Exercise details
Determine how many lines contain the string "image", then reply with that figure only.

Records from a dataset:
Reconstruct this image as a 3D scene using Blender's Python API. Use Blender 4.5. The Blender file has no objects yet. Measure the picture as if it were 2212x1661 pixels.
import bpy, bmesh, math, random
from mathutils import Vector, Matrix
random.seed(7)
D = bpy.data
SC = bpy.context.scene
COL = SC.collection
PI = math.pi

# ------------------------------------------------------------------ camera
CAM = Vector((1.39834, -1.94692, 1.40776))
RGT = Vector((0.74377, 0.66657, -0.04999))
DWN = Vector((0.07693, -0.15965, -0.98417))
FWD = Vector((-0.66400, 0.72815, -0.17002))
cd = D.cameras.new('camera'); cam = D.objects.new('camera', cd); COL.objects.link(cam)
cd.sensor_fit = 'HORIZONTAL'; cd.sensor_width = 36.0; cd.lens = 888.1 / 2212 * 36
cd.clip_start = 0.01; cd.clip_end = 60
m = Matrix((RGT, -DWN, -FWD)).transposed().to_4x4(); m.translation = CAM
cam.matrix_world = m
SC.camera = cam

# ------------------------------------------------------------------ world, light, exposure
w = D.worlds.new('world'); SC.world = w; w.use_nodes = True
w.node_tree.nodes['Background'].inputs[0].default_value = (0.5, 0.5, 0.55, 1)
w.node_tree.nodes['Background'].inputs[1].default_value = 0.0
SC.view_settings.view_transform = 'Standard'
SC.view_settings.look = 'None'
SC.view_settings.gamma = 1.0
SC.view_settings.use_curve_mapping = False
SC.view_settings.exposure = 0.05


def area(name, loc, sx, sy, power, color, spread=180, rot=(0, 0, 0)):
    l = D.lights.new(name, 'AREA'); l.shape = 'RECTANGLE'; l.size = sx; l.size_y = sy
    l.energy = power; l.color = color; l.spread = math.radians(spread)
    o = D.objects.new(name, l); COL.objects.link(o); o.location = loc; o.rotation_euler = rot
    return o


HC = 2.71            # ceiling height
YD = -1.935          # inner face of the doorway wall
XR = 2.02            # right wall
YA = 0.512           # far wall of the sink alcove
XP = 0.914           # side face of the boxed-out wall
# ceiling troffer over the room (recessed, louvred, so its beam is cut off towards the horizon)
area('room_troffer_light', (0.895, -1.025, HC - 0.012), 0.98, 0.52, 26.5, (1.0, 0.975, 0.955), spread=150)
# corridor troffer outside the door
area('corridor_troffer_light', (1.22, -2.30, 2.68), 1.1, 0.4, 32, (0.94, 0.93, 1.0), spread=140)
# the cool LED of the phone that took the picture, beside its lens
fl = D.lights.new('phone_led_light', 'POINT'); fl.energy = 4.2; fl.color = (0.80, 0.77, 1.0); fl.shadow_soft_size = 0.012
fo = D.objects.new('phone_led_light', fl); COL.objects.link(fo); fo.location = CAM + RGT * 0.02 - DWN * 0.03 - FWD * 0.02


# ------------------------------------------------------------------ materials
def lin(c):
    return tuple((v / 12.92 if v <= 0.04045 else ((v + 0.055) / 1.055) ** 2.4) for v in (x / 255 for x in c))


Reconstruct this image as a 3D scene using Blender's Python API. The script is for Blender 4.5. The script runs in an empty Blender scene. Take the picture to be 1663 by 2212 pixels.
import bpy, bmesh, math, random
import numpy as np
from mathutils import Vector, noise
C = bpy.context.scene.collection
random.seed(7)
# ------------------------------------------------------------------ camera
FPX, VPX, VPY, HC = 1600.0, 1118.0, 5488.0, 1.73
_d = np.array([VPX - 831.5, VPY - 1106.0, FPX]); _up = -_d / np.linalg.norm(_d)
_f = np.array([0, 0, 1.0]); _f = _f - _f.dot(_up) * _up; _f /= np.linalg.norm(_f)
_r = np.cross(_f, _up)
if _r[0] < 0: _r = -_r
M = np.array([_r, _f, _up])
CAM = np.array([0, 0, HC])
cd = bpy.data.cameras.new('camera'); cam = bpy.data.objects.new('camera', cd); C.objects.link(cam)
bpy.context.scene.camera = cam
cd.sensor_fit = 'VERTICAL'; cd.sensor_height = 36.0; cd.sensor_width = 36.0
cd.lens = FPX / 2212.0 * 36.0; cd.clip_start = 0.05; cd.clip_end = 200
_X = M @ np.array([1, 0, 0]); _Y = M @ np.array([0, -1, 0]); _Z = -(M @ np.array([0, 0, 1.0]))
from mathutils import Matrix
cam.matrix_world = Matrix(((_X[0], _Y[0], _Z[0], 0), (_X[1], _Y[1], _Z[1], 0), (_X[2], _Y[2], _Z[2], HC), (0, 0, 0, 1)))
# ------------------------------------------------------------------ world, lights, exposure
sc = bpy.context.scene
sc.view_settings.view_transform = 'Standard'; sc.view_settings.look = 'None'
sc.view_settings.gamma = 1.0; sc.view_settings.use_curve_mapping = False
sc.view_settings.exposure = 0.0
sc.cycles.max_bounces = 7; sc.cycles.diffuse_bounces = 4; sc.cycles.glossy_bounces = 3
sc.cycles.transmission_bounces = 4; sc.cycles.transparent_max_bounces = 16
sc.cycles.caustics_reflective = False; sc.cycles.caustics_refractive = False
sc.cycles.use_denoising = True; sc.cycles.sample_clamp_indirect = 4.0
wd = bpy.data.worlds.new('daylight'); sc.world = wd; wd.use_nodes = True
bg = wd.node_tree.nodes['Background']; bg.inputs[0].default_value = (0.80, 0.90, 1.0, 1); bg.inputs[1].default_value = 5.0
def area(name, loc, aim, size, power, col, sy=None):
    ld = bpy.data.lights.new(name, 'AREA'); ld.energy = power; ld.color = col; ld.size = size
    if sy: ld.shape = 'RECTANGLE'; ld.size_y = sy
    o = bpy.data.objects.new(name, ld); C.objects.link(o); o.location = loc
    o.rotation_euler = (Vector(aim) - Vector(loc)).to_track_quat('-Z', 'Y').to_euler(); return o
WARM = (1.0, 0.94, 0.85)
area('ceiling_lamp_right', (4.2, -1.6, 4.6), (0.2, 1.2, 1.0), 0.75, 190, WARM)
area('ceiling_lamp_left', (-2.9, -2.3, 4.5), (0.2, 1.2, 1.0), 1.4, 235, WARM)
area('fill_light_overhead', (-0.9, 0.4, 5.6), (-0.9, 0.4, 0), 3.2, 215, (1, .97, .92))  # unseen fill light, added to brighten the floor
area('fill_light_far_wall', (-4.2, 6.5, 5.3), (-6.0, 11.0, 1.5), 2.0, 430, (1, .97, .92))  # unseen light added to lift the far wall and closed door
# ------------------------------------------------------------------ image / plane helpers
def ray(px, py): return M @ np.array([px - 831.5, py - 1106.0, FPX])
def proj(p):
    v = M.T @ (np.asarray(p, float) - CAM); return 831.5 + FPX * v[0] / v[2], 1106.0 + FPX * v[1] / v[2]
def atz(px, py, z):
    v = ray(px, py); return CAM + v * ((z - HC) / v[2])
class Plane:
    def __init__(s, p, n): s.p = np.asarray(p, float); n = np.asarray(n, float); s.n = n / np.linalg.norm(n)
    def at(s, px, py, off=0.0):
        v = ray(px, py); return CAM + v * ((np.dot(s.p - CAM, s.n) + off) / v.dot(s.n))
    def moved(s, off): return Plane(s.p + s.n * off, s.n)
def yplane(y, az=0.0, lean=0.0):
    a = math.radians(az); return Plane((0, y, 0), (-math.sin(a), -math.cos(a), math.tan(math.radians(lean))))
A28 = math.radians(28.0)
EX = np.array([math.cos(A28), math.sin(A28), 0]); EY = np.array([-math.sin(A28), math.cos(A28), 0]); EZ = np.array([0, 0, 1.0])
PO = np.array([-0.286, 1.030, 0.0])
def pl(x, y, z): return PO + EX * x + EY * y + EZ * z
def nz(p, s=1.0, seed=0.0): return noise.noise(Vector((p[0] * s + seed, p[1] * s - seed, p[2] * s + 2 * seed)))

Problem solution
3